Esta comunidade não tem absolutamente véus exteriores. Aquele que é escolhido para agir perante Deus é o primeiro, apresenta-se aos outros sem presunção, e é recebido por eles sem inveja.

Se é necessário que verdadeiros membros se unam, eles se encontram e se reconhecem sem dúvida alguma. Não pode existir nenhum disfarce, e nenhum gérmen de hipocrisia ou dissimulação sobre os traços característicos desta comunidade, porque são fora do comum. São arrancadas a máscara e a ilusão, e tudo aparece em sua verdadeira forma.

Nenhum membro pode escolher um outro; o consentimento de todos é requerido. Todos os homens são chamados; os chamados podem ser escolhidos, se eles se tornarem aptos para a entrada.

Cada qual pode procurar a entrada, e todo homem que está no interior pode ensinar ao outro a procurar a entrada.
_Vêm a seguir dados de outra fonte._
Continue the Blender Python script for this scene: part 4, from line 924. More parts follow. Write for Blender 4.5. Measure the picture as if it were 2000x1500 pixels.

Mas enquanto não se estiver preparado não se alcança o interior.

Homens não preparados ocasionariam desordens na comunidade, e a desordem não é compatível com o interior. Este interior expulsa tudo aquilo que não é homogêneo.

A Prudência do mundo espreita em vão este Santuário interior; em vão a malícia procura penetrar os grandes mistérios que aí estão ocultos; tudo é hieróglifo indecifrável para aquele que não está prepara do; nada pode ver nem ler no interior.

Aquele que já está preparado junta-se à corrente, muitas vezes lá onde menos pensava e a um elo do qual nem supunha a existência.

Procurar alcançar a maturidade deve ser o esforço daquele que ama a sabedoria.

Nesta comunidade santa está o depósito original das ciências mais antigas do gênero humano com os mistérios primordiais de todas as ciências e técnicas conduzindo à maturidade.

Ela é a única e verdadeira comunidade da Luz em possessão da chave de todos os mistérios e conhecendo o íntimo da natureza e da criação. Ela une as suas forças às forças superiores e compõem-se de membros de mais de um mundo. Estes formam uma república que será um dia a mãe regente do universo inteiro.